The American people got fed up with the Democrats and elected Ronald Reagan to reengage the US in the Cold War. By this time the USSR was badly overextended. Reagan pushed them to the edge by rebuilding the American military, confronting the recent Soviet victories in Africa and Central America, opposing ongoing Wars of National Liberation (particularly the Soviet occupation of Afghanistan, deploying Pursing II missiles to counter the SS-20s in Europe. He gave the Poles moral support. Then he pushed them over the edge with his Strategic Defense Inactive (SDI). The threat to neutralize their offensive ICBM force could not be ignored but they did not have anything left to challenge the US with.
About that time Mikhail Gorbachev took over the Soviet Union. Gorbachev was a true believer who thought he could fix Communism and make it competitive. He tried to ease things up with Perestroika and Glasnost, but it was to little to late. Solidarity in Poland took advantage to get themselves elected as the new non-Communist government. When the Soviets didn't invade and put down the overthrow of the Communists the rest of Eastern Europe jumped on the bandwagon and revolted too. The Berlin Wall fell in 1981. Over the next two years the situation deteriorated in the Soviet Union itself as the economy collapsed and the various republics of the union demanded freedom too. By 1991 it was all over, and the Soviet Union was dissolved.

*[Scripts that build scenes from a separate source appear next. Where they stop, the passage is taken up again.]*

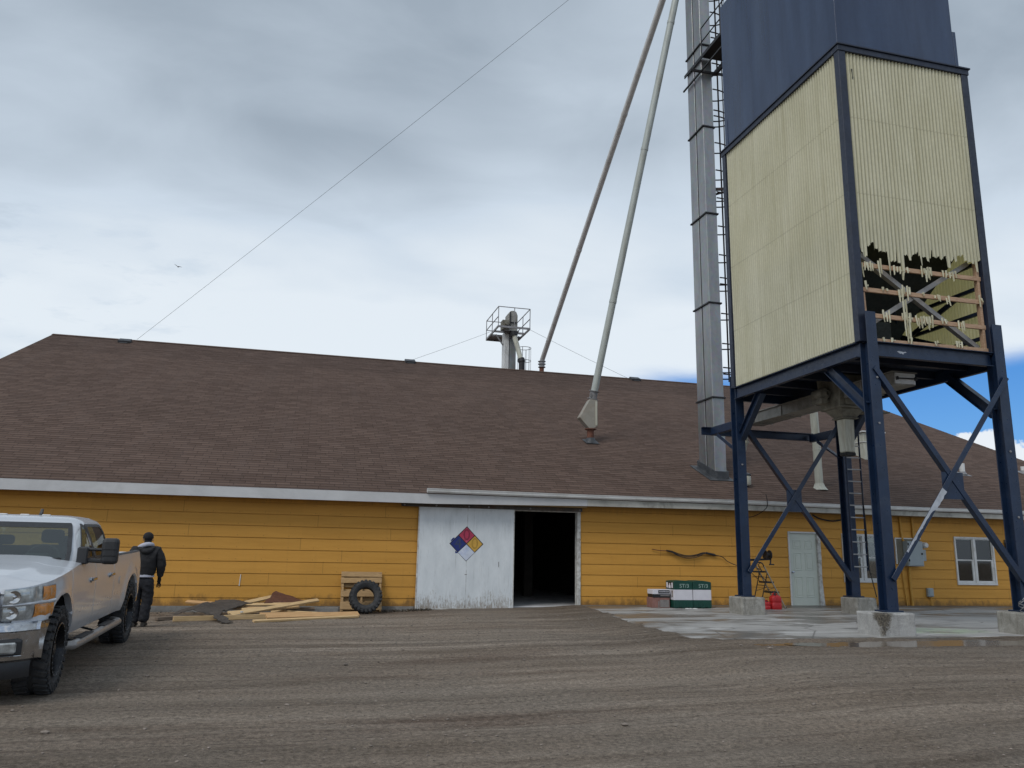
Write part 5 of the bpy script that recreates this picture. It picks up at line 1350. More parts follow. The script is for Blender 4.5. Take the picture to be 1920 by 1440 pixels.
sheet('shingle_sheet', 'shingle_sheet', (-2.0, -1.75, gz + .16), (-1.45, -2.15, gz + .13), (-1.0, -1.20, gz + .24), (-1.75, -.70, gz + .27), 'dark shingle sheet at the back of the pile against the yellow wall', 'shingle sheet', .02, 5, 16, G_, .04)
sheet('shingle_sheet', 'shingle_sheet', (-1.75, -2.75, gz + .14), (-1.60, -2.78, gz + .14), (-1.20, -3.72, gz + .01), (-1.42, -3.70, gz + .01), 'narrow torn shingle strip hanging over the front board onto the gravel', 'shingle sheet', .03, 9, 10, G_)
sheet('brown_panel', 'plywood', (-.72, -.95, gz + .22), (.28, -.80, gz + .21), (.14, -.55, gz + .26), (-.52, -.45, gz + .46), 'reddish brown panel with a pointed corner on top of the lumber pile', 'panel', .012, 4, 8)
mb = MB(); mb.box((.58, -.27, -.115), (.84, .22, .11), Matrix.Rotation(R(2), 3, 'Z')); solo(mb, 'concrete_curb', 'found', (.58, -.27, -.17), 'low grey concrete curb piece on the ground left of the pallet', 'concrete curb', bevel=.012)
mb = MB(); mb.box((0, 0, 0), (.035, .03, .03)); mb.box((.03, .01, .0), (.03, .02, .02), Matrix.Rotation(.6, 3, 'Y')); o_ = solo(mb, 'paper_scrap', 'foil', (0, 0, 0), 'tiny white scrap lying on the boards of the pile', 'scrap'); o_.location = (-1.13, -2.52, gz + .14)

# pallet leaning on the wall
TH = R(26)
pal = thing('pallet', (1.54, -.45, -.14), 'worn wooden pallet leaning on the yellow wall behind the tyre', 'pallet')
def PL(x, v, w_):    # along the leaning plane: v up the slope, w_ outwards
    return Vector((x, -.50 + v * math.sin(TH) - w_ * math.cos(TH), -.13 + v * math.cos(TH) + w_ * math.sin(TH)))
rotp = Matrix.Rotation(-TH, 3, 'X')
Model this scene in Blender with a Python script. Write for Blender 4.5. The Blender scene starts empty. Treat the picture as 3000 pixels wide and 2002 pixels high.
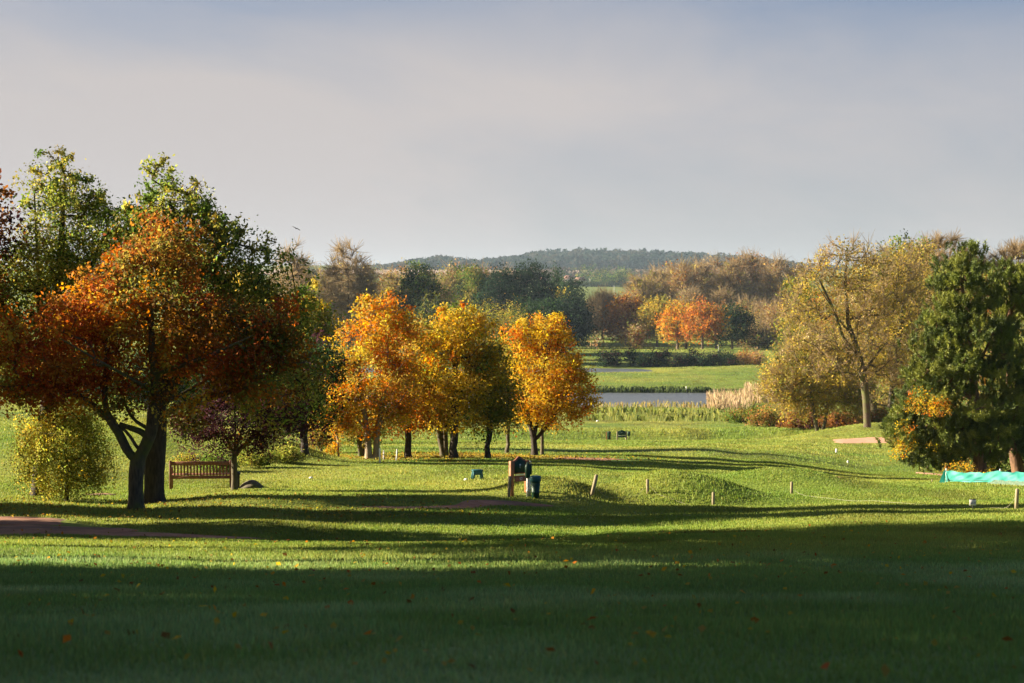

The journey between 1973 and 1991 was long an very strange. The American left-wing liberals have never come to grips with what happened and try to blame all kinds of exotic factors for the failure of Soviet Communism. They studiously ignore the 70s and early 80s when the Soviet Union sponsored many Wars of National Liberation that killed millions of people all across the world. They try to use the concept of détente in the 70s to explain things, but do not succeed very well.
The short answer is the Soviet economy collapsed after the USSR overextended itself in the 70s an 80s and the US reengaged it in the Cold War in 80s pushing it over the edge. The liberals hate this reason as it give Reagan's hard-line policies way more credit then they want to give him.